Write out all the data again, exactly as it stands.

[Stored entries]

-------

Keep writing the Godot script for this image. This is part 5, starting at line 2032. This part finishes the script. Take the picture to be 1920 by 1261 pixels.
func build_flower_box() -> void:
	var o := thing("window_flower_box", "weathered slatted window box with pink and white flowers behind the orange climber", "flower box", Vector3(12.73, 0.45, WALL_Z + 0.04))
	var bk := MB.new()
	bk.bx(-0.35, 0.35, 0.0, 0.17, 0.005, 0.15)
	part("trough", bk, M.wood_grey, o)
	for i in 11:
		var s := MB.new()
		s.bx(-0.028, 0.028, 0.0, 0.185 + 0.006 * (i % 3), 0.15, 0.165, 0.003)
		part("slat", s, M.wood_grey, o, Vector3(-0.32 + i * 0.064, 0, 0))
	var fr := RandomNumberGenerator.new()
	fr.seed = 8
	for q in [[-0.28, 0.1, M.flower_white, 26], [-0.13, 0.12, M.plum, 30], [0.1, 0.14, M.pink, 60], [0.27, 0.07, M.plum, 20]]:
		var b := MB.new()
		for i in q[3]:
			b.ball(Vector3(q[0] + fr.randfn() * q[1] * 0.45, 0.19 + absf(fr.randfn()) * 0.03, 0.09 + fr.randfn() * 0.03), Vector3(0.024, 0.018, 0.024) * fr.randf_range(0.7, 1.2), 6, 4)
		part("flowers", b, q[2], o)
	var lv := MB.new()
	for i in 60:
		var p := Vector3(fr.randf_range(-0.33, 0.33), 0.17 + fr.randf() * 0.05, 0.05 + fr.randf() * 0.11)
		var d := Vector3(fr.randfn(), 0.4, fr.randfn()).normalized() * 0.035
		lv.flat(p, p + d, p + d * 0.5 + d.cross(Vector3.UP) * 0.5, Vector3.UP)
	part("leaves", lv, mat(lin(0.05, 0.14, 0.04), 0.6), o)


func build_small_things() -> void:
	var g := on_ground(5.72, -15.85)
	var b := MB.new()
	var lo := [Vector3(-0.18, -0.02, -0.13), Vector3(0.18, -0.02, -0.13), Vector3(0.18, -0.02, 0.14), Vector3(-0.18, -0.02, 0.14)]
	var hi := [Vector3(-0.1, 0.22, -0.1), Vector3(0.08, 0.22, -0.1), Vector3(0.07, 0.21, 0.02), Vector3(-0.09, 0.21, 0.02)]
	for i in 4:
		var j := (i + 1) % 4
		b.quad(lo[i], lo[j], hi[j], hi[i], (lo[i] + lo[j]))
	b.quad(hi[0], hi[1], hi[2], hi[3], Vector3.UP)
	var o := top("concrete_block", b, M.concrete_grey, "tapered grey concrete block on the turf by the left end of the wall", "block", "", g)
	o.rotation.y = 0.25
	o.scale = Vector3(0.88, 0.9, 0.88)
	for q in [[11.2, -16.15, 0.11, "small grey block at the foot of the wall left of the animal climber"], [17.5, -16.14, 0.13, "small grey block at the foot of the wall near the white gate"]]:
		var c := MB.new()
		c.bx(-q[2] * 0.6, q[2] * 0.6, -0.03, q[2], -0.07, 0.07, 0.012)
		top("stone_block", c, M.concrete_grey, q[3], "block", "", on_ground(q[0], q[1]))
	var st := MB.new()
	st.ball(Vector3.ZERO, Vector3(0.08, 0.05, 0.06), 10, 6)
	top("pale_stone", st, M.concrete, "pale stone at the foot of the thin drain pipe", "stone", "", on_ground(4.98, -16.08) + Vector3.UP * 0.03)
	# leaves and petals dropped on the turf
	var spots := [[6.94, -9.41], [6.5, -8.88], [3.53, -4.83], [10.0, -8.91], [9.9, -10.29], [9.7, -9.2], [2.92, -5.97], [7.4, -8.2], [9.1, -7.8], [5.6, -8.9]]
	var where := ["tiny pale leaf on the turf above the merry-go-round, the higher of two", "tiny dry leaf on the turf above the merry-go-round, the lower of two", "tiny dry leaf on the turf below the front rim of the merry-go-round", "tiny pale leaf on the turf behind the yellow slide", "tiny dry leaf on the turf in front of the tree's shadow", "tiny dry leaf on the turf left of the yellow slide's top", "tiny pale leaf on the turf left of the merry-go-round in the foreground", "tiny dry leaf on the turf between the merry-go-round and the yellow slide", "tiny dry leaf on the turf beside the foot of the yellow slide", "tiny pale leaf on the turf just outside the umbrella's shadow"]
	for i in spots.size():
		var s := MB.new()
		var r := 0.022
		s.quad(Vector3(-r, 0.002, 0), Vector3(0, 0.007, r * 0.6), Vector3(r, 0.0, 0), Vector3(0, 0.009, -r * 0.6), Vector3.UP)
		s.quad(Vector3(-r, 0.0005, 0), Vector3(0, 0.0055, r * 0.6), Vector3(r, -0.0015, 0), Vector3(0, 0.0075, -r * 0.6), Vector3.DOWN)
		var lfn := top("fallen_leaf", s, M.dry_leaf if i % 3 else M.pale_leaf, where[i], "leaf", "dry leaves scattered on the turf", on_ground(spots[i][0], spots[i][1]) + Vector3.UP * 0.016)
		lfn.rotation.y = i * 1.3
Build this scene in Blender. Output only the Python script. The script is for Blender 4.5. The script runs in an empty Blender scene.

-------

# [Exercise answer]
Keep writing the Godot script for this image. This is part 5, starting at line 2032. This part finishes the script. Take the picture to be 1920 by 1261 pixels.
func build_flower_box() -> void:
	var o := thing("window_flower_box", "weathered slatted window box with pink and white flowers behind the orange climber", "flower box", Vector3(12.73, 0.45, WALL_Z + 0.04))
	var bk := MB.new()
	bk.bx(-0.35, 0.35, 0.0, 0.17, 0.005, 0.15)
	part("trough", bk, M.wood_grey, o)
	for i in 11:
		var s := MB.new()
		s.bx(-0.028, 0.028, 0.0, 0.185 + 0.006 * (i % 3), 0.15, 0.165, 0.003)
		part("slat", s, M.wood_grey, o, Vector3(-0.32 + i * 0.064, 0, 0))
	var fr := RandomNumberGenerator.new()
	fr.seed = 8
	for q in [[-0.28, 0.1, M.flower_white, 26], [-0.13, 0.12, M.plum, 30], [0.1, 0.14, M.pink, 60], [0.27, 0.07, M.plum, 20]]:
		var b := MB.new()
		for i in q[3]:
			b.ball(Vector3(q[0] + fr.randfn() * q[1] * 0.45, 0.19 + absf(fr.randfn()) * 0.03, 0.09 + fr.randfn() * 0.03), Vector3(0.024, 0.018, 0.024) * fr.randf_range(0.7, 1.2), 6, 4)
		part("flowers", b, q[2], o)
	var lv := MB.new()
	for i in 60:
		var p := Vector3(fr.randf_range(-0.33, 0.33), 0.17 + fr.randf() * 0.05, 0.05 + fr.randf() * 0.11)
		var d := Vector3(fr.randfn(), 0.4, fr.randfn()).normalized() * 0.035
		lv.flat(p, p + d, p + d * 0.5 + d.cross(Vector3.UP) * 0.5, Vector3.UP)
	part("leaves", lv, mat(lin(0.05, 0.14, 0.04), 0.6), o)


func build_small_things() -> void:
	var g := on_ground(5.72, -15.85)
	var b := MB.new()
	var lo := [Vector3(-0.18, -0.02, -0.13), Vector3(0.18, -0.02, -0.13), Vector3(0.18, -0.02, 0.14), Vector3(-0.18, -0.02, 0.14)]
	var hi := [Vector3(-0.1, 0.22, -0.1), Vector3(0.08, 0.22, -0.1), Vector3(0.07, 0.21, 0.02), Vector3(-0.09, 0.21, 0.02)]
	for i in 4:
		var j := (i + 1) % 4
		b.quad(lo[i], lo[j], hi[j], hi[i], (lo[i] + lo[j]))
	b.quad(hi[0], hi[1], hi[2], hi[3], Vector3.UP)
	var o := top("concrete_block", b, M.concrete_grey, "tapered grey concrete block on the turf by the left end of the wall", "block", "", g)
	o.rotation.y = 0.25
	o.scale = Vector3(0.88, 0.9, 0.88)
	for q in [[11.2, -16.15, 0.11, "small grey block at the foot of the wall left of the animal climber"], [17.5, -16.14, 0.13, "small grey block at the foot of the wall near the white gate"]]:
		var c := MB.new()
		c.bx(-q[2] * 0.6, q[2] * 0.6, -0.03, q[2], -0.07, 0.07, 0.012)
		top("stone_block", c, M.concrete_grey, q[3], "block", "", on_ground(q[0], q[1]))
	var st := MB.new()
	st.ball(Vector3.ZERO, Vector3(0.08, 0.05, 0.06), 10, 6)
	top("pale_stone", st, M.concrete, "pale stone at the foot of the thin drain pipe", "stone", "", on_ground(4.98, -16.08) + Vector3.UP * 0.03)
	# leaves and petals dropped on the turf
	var spots := [[6.94, -9.41], [6.5, -8.88], [3.53, -4.83], [10.0, -8.91], [9.9, -10.29], [9.7, -9.2], [2.92, -5.97], [7.4, -8.2], [9.1, -7.8], [5.6, -8.9]]
	var where := ["tiny pale leaf on the turf above the merry-go-round, the higher of two", "tiny dry leaf on the turf above the merry-go-round, the lower of two", "tiny dry leaf on the turf below the front rim of the merry-go-round", "tiny pale leaf on the turf behind the yellow slide", "tiny dry leaf on the turf in front of the tree's shadow", "tiny dry leaf on the turf left of the yellow slide's top", "tiny pale leaf on the turf left of the merry-go-round in the foreground", "tiny dry leaf on the turf between the merry-go-round and the yellow slide", "tiny dry leaf on the turf beside the foot of the yellow slide", "tiny pale leaf on the turf just outside the umbrella's shadow"]
	for i in spots.size():
		var s := MB.new()
		var r := 0.022
		s.quad(Vector3(-r, 0.002, 0), Vector3(0, 0.007, r * 0.6), Vector3(r, 0.0, 0), Vector3(0, 0.009, -r * 0.6), Vector3.UP)
		s.quad(Vector3(-r, 0.0005, 0), Vector3(0, 0.0055, r * 0.6), Vector3(r, -0.0015, 0), Vector3(0, 0.0075, -r * 0.6), Vector3.DOWN)
		var lfn := top("fallen_leaf", s, M.dry_leaf if i % 3 else M.pale_leaf, where[i], "leaf", "dry leaves scattered on the turf", on_ground(spots[i][0], spots[i][1]) + Vector3.UP * 0.016)
		lfn.rotation.y = i * 1.3
Build this scene in Blender. Output only the Python script. The script is for Blender 4.5. The script runs in an empty Blender scene.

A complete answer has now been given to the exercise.